**What the exercise asks:** Please repeat all of the listing exactly.

====== Collected material

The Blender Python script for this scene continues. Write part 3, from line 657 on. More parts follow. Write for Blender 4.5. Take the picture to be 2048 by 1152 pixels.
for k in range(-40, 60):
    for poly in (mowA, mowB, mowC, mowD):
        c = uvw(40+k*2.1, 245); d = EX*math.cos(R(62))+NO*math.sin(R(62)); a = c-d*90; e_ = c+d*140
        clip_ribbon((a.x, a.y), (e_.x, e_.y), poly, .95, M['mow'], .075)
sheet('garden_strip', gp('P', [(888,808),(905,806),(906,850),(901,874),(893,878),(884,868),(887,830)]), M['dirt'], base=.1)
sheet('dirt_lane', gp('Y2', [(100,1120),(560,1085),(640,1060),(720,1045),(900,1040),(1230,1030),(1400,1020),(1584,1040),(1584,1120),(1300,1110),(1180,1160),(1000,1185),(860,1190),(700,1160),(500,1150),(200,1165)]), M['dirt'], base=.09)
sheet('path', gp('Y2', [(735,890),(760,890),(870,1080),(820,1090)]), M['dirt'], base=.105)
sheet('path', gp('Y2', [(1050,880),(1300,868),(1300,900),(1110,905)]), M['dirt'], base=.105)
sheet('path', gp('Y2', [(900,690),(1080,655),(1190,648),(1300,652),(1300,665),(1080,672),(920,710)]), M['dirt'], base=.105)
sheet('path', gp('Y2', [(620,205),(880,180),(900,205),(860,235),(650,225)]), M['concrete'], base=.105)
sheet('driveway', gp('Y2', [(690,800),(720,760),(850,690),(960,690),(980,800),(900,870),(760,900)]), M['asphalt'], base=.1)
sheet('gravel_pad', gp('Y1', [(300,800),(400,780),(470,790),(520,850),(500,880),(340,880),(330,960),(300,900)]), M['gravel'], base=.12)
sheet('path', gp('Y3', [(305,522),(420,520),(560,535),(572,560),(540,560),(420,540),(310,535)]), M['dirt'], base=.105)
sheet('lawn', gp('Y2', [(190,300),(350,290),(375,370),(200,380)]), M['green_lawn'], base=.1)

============

**Completed task:**
The Blender Python script for this scene continues. Write part 3, from line 657 on. More parts follow. Write for Blender 4.5. Take the picture to be 2048 by 1152 pixels.
for k in range(-40, 60):
    for poly in (mowA, mowB, mowC, mowD):
        c = uvw(40+k*2.1, 245); d = EX*math.cos(R(62))+NO*math.sin(R(62)); a = c-d*90; e_ = c+d*140
        clip_ribbon((a.x, a.y), (e_.x, e_.y), poly, .95, M['mow'], .075)
sheet('garden_strip', gp('P', [(888,808),(905,806),(906,850),(901,874),(893,878),(884,868),(887,830)]), M['dirt'], base=.1)
sheet('dirt_lane', gp('Y2', [(100,1120),(560,1085),(640,1060),(720,1045),(900,1040),(1230,1030),(1400,1020),(1584,1040),(1584,1120),(1300,1110),(1180,1160),(1000,1185),(860,1190),(700,1160),(500,1150),(200,1165)]), M['dirt'], base=.09)
sheet('path', gp('Y2', [(735,890),(760,890),(870,1080),(820,1090)]), M['dirt'], base=.105)
sheet('path', gp('Y2', [(1050,880),(1300,868),(1300,900),(1110,905)]), M['dirt'], base=.105)
sheet('path', gp('Y2', [(900,690),(1080,655),(1190,648),(1300,652),(1300,665),(1080,672),(920,710)]), M['dirt'], base=.105)
sheet('path', gp('Y2', [(620,205),(880,180),(900,205),(860,235),(650,225)]), M['concrete'], base=.105)
sheet('driveway', gp('Y2', [(690,800),(720,760),(850,690),(960,690),(980,800),(900,870),(760,900)]), M['asphalt'], base=.1)
sheet('gravel_pad', gp('Y1', [(300,800),(400,780),(470,790),(520,850),(500,880),(340,880),(330,960),(300,900)]), M['gravel'], base=.12)
sheet('path', gp('Y3', [(305,522),(420,520),(560,535),(572,560),(540,560),(420,540),(310,535)]), M['dirt'], base=.105)
sheet('lawn', gp('Y2', [(190,300),(350,290),(375,370),(200,380)]), M['green_lawn'], base=.1)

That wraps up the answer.